Washington Post Calls Out Chamber Of Commerce
The past few months have not been so kind to the U.S. Chamber of Commerce. With members leaving in protest over the Chamber's anti-science stance on climate legislation and its inflated membership numbers exposed, the group now has its back against the wall. But despite the torrent of criticism, the powerful business group is not backing down from attacking opponents or for that matter, the truth. However, its lies continue to be exposed.

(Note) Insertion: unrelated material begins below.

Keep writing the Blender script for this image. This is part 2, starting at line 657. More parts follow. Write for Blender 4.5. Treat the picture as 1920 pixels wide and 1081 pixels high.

In a scathing editorial, the Washington Post called the Chamber out on their blatant distortions of the Post's analysis of transportation issues in Northern Virginia to claim that the newspaper endorsed Republican gubernatorial candidate Bob McDonnell's transportation agenda.
The TV ads, matched by a similar radio spot, rely heavily on an editorial we wrote in July about Virginia's transportation mess. In it, we credited Robert F. McDonnell, the Republican nominee, for the specificity of his road-building plan but noted in the very next sentence: "Unfortunately, the new revenue he identifies is one-time-only, many years distant or paltry."
We went on to skewer Mr. McDonnell's plan, both in that editorial and in a half-dozen others since then, as a sham whose torrent of words tries to mask the fact that it would produce little new money for roads -- this as the state's spending on secondary and urban roads in Northern Virginia is fast approaching zero. The Chamber's ad tries to leave the false and dishonest impression that The Post has backed Mr. McDonnell's ideas on transportation; we haven't.
Not only does the Chamber misrepresent the facts on partisan grounds, but its support of McDonnell's plan to improve Virginia's infrastructure without an increase in taxes actually goes against the analysis of the business community in Northern Virginia. The Post notes:
What is most astonishing about the Chamber's ads is not that they twist a newspaper's editorial line for the Chamber's own purposes. It's that they are at odds with the interests of business itself -- supposedly, its own constituents. In a resolution published Oct. 1, a coalition of 17 of the biggest business groups in Northern Virginia explicitly embraced new taxes as the only rational means of getting roads built; in other words, it echoed Mr. Deeds's own stance. The groups also said that ruling out new taxes, as Mr. McDonnell has done, "is not prudent."
The Post concludes:
In positioning itself as an arm for the Republican Party, the Chamber has cast doubt on its own credibility.